◆ Recorded data

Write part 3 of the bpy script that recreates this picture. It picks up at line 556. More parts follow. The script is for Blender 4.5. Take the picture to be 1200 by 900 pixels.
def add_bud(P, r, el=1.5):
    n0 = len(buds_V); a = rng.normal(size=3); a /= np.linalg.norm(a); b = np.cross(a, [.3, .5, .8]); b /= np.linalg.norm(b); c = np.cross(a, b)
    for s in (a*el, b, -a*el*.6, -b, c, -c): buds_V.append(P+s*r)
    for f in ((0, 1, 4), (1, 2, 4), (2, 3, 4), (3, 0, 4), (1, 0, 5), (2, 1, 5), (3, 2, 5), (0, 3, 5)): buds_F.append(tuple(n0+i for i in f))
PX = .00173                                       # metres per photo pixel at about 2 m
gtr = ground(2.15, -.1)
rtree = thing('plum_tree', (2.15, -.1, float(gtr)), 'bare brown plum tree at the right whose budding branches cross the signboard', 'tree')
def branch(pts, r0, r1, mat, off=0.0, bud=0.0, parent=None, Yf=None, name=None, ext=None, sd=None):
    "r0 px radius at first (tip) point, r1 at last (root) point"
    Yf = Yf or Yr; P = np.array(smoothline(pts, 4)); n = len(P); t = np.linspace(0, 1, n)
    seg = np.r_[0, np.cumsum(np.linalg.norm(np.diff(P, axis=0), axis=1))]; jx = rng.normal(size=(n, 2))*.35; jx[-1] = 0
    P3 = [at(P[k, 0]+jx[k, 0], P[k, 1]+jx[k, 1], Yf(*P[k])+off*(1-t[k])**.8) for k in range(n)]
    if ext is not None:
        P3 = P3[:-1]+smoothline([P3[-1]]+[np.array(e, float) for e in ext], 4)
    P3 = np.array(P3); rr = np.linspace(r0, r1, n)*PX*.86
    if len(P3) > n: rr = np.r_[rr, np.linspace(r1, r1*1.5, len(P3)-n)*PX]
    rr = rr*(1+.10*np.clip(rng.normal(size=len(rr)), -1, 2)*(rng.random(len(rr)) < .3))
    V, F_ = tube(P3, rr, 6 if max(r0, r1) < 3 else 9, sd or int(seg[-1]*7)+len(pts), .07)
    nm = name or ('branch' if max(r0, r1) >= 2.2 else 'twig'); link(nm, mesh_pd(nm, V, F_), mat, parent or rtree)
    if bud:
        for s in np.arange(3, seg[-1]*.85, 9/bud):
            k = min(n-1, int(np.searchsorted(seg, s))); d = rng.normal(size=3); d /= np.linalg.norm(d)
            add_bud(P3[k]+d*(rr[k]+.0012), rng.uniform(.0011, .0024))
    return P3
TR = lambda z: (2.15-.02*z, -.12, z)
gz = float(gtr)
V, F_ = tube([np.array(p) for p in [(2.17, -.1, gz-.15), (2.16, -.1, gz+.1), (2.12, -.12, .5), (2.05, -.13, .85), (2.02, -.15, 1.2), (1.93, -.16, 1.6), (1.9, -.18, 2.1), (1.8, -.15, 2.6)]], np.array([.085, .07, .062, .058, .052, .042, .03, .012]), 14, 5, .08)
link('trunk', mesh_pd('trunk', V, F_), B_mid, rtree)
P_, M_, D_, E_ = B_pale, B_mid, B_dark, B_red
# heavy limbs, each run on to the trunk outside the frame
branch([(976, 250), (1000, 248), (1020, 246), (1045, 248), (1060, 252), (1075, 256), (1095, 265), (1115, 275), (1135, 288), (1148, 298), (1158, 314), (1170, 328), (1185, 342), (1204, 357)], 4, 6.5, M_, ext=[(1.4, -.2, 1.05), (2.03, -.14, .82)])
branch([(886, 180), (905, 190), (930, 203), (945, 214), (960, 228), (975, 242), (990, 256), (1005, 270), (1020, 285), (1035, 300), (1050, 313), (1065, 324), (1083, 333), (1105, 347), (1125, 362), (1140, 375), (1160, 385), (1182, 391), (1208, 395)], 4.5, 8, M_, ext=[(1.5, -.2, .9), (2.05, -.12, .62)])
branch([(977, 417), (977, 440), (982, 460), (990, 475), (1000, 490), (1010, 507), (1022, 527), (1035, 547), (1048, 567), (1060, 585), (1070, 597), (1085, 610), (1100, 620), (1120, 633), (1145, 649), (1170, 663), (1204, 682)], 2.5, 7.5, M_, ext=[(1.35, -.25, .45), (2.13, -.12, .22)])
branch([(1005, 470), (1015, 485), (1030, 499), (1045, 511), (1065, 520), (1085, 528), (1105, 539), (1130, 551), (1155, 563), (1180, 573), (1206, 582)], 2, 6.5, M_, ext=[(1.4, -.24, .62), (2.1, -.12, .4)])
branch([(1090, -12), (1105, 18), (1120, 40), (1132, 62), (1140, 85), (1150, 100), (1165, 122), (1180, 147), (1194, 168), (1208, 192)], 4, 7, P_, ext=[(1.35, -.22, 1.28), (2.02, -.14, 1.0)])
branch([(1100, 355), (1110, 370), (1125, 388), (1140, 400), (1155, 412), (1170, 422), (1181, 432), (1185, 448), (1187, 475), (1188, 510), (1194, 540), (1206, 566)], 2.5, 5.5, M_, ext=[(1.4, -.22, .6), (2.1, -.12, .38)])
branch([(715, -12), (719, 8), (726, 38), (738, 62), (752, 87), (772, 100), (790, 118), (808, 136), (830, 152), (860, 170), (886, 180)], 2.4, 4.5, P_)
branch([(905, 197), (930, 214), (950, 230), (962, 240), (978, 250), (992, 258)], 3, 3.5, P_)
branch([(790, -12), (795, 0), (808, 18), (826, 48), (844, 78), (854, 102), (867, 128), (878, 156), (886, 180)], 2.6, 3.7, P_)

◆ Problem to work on
Output the data above exactly, please, line for line.

◆ Reply
Write part 3 of the bpy script that recreates this picture. It picks up at line 556. More parts follow. The script is for Blender 4.5. Take the picture to be 1200 by 900 pixels.
def add_bud(P, r, el=1.5):
    n0 = len(buds_V); a = rng.normal(size=3); a /= np.linalg.norm(a); b = np.cross(a, [.3, .5, .8]); b /= np.linalg.norm(b); c = np.cross(a, b)
    for s in (a*el, b, -a*el*.6, -b, c, -c): buds_V.append(P+s*r)
    for f in ((0, 1, 4), (1, 2, 4), (2, 3, 4), (3, 0, 4), (1, 0, 5), (2, 1, 5), (3, 2, 5), (0, 3, 5)): buds_F.append(tuple(n0+i for i in f))
PX = .00173                                       # metres per photo pixel at about 2 m
gtr = ground(2.15, -.1)
rtree = thing('plum_tree', (2.15, -.1, float(gtr)), 'bare brown plum tree at the right whose budding branches cross the signboard', 'tree')
def branch(pts, r0, r1, mat, off=0.0, bud=0.0, parent=None, Yf=None, name=None, ext=None, sd=None):
    "r0 px radius at first (tip) point, r1 at last (root) point"
    Yf = Yf or Yr; P = np.array(smoothline(pts, 4)); n = len(P); t = np.linspace(0, 1, n)
    seg = np.r_[0, np.cumsum(np.linalg.norm(np.diff(P, axis=0), axis=1))]; jx = rng.normal(size=(n, 2))*.35; jx[-1] = 0
    P3 = [at(P[k, 0]+jx[k, 0], P[k, 1]+jx[k, 1], Yf(*P[k])+off*(1-t[k])**.8) for k in range(n)]
    if ext is not None:
        P3 = P3[:-1]+smoothline([P3[-1]]+[np.array(e, float) for e in ext], 4)
    P3 = np.array(P3); rr = np.linspace(r0, r1, n)*PX*.86
    if len(P3) > n: rr = np.r_[rr, np.linspace(r1, r1*1.5, len(P3)-n)*PX]
    rr = rr*(1+.10*np.clip(rng.normal(size=len(rr)), -1, 2)*(rng.random(len(rr)) < .3))
    V, F_ = tube(P3, rr, 6 if max(r0, r1) < 3 else 9, sd or int(seg[-1]*7)+len(pts), .07)
    nm = name or ('branch' if max(r0, r1) >= 2.2 else 'twig'); link(nm, mesh_pd(nm, V, F_), mat, parent or rtree)
    if bud:
        for s in np.arange(3, seg[-1]*.85, 9/bud):
            k = min(n-1, int(np.searchsorted(seg, s))); d = rng.normal(size=3); d /= np.linalg.norm(d)
            add_bud(P3[k]+d*(rr[k]+.0012), rng.uniform(.0011, .0024))
    return P3
TR = lambda z: (2.15-.02*z, -.12, z)
gz = float(gtr)
V, F_ = tube([np.array(p) for p in [(2.17, -.1, gz-.15), (2.16, -.1, gz+.1), (2.12, -.12, .5), (2.05, -.13, .85), (2.02, -.15, 1.2), (1.93, -.16, 1.6), (1.9, -.18, 2.1), (1.8, -.15, 2.6)]], np.array([.085, .07, .062, .058, .052, .042, .03, .012]), 14, 5, .08)
link('trunk', mesh_pd('trunk', V, F_), B_mid, rtree)
P_, M_, D_, E_ = B_pale, B_mid, B_dark, B_red
# heavy limbs, each run on to the trunk outside the frame
branch([(976, 250), (1000, 248), (1020, 246), (1045, 248), (1060, 252), (1075, 256), (1095, 265), (1115, 275), (1135, 288), (1148, 298), (1158, 314), (1170, 328), (1185, 342), (1204, 357)], 4, 6.5, M_, ext=[(1.4, -.2, 1.05), (2.03, -.14, .82)])
branch([(886, 180), (905, 190), (930, 203), (945, 214), (960, 228), (975, 242), (990, 256), (1005, 270), (1020, 285), (1035, 300), (1050, 313), (1065, 324), (1083, 333), (1105, 347), (1125, 362), (1140, 375), (1160, 385), (1182, 391), (1208, 395)], 4.5, 8, M_, ext=[(1.5, -.2, .9), (2.05, -.12, .62)])
branch([(977, 417), (977, 440), (982, 460), (990, 475), (1000, 490), (1010, 507), (1022, 527), (1035, 547), (1048, 567), (1060, 585), (1070, 597), (1085, 610), (1100, 620), (1120, 633), (1145, 649), (1170, 663), (1204, 682)], 2.5, 7.5, M_, ext=[(1.35, -.25, .45), (2.13, -.12, .22)])
branch([(1005, 470), (1015, 485), (1030, 499), (1045, 511), (1065, 520), (1085, 528), (1105, 539), (1130, 551), (1155, 563), (1180, 573), (1206, 582)], 2, 6.5, M_, ext=[(1.4, -.24, .62), (2.1, -.12, .4)])
branch([(1090, -12), (1105, 18), (1120, 40), (1132, 62), (1140, 85), (1150, 100), (1165, 122), (1180, 147), (1194, 168), (1208, 192)], 4, 7, P_, ext=[(1.35, -.22, 1.28), (2.02, -.14, 1.0)])
branch([(1100, 355), (1110, 370), (1125, 388), (1140, 400), (1155, 412), (1170, 422), (1181, 432), (1185, 448), (1187, 475), (1188, 510), (1194, 540), (1206, 566)], 2.5, 5.5, M_, ext=[(1.4, -.22, .6), (2.1, -.12, .38)])
branch([(715, -12), (719, 8), (726, 38), (738, 62), (752, 87), (772, 100), (790, 118), (808, 136), (830, 152), (860, 170), (886, 180)], 2.4, 4.5, P_)
branch([(905, 197), (930, 214), (950, 230), (962, 240), (978, 250), (992, 258)], 3, 3.5, P_)
branch([(790, -12), (795, 0), (808, 18), (826, 48), (844, 78), (854, 102), (867, 128), (878, 156), (886, 180)], 2.6, 3.7, P_)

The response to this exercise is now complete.